Blue Jays make $22 million move and a two-time All-Star is on the clock

Kristie Ackert

Blue Jays make $22 million move and a two-time All-Star is on the clock image

The Toronto Blue Jays extended a qualifying offer to Bo Bichette, according to reports.

 

Bo Bichette is the first free agent to receive a qualifying offer this winter, and USA Today’s Bob Nightengale reports he’s expected to turn down the one-year deal. The QO is set at $22.025 million for 2026, per the Associated Press, and remains a rarity to accept. Since the system began in 2012, only 14 players have taken it.

Major League Baseball’s tracker confirms Bichette has been tendered the offer ahead of today’s 5 p.m. ET deadline. If he declines and signs elsewhere, Toronto will receive draft-pick compensation, and his new team will forfeit picks according to its luxury-tax status.

The rest of the QO field is coming into focus. 

League outlets and projections point to a slate that could include Kyle Schwarber (Phillies), Kyle Tucker (Cubs), Ranger Suarez (Phillies, LHP), Framber Valdez (Astros), Zac Gallen (D-backs), and Edwin Diaz (Mets) among notable names. None are locks until clubs file, but each fits the profile: star-level recent performance, no prior QO, and clear leverage to test the market. 

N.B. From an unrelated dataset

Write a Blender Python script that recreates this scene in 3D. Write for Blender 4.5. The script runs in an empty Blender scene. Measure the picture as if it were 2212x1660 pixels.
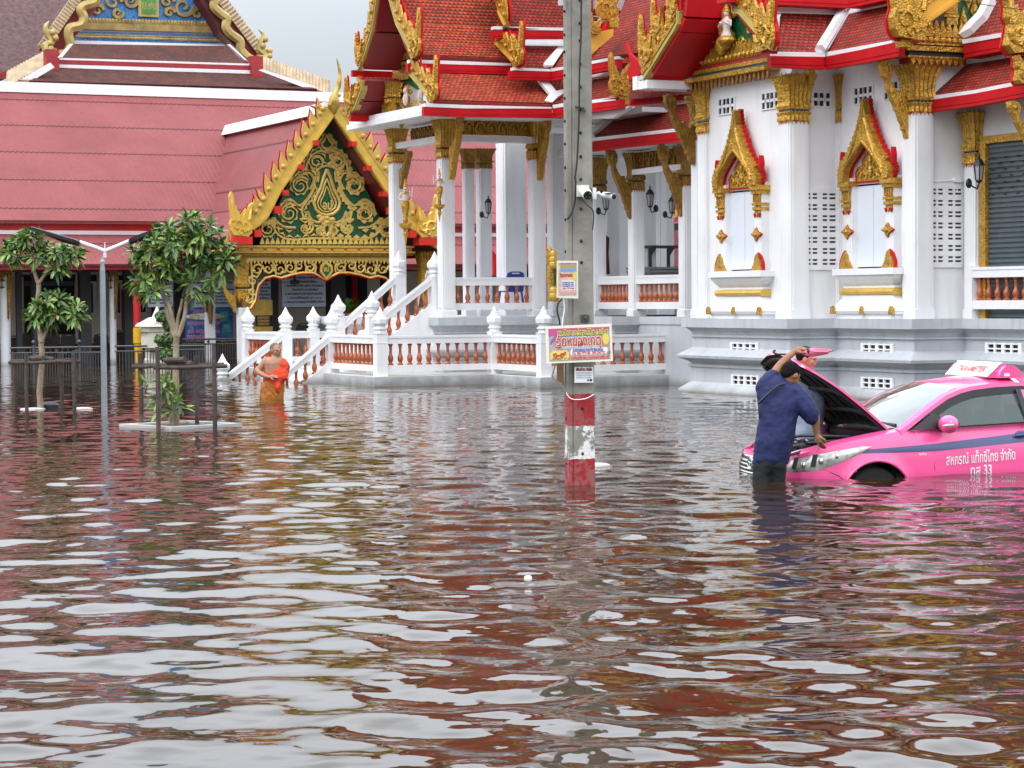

Why it matters: a rejected QO attaches draft compensation and can narrow a player’s market around the margins, but elite or near-elite performers rarely blink. Bichette, coming off a rebound season and a World Series run that boosted his stock, fits that pattern. 

Teams have until this 5 p.m. EST afternoon to issue offers; players then have a set window to accept or decline. Clubs losing a qualified free agent gain a compensation pick, while signing clubs lose picks (but never their top first-rounder). For contenders near or over the tax line, that math can sway decisions on the edges. 

Nightengale’s note that Bichette is “guaranteed to reject” makes sense after recent reports project he just doubled or tripled his free agent market with his World Series appearance. 

With recent precedent and with MLB’s own framing of who typically declines. Either way, the first QO is on the board, and it’s a signal that the top of the market is moving.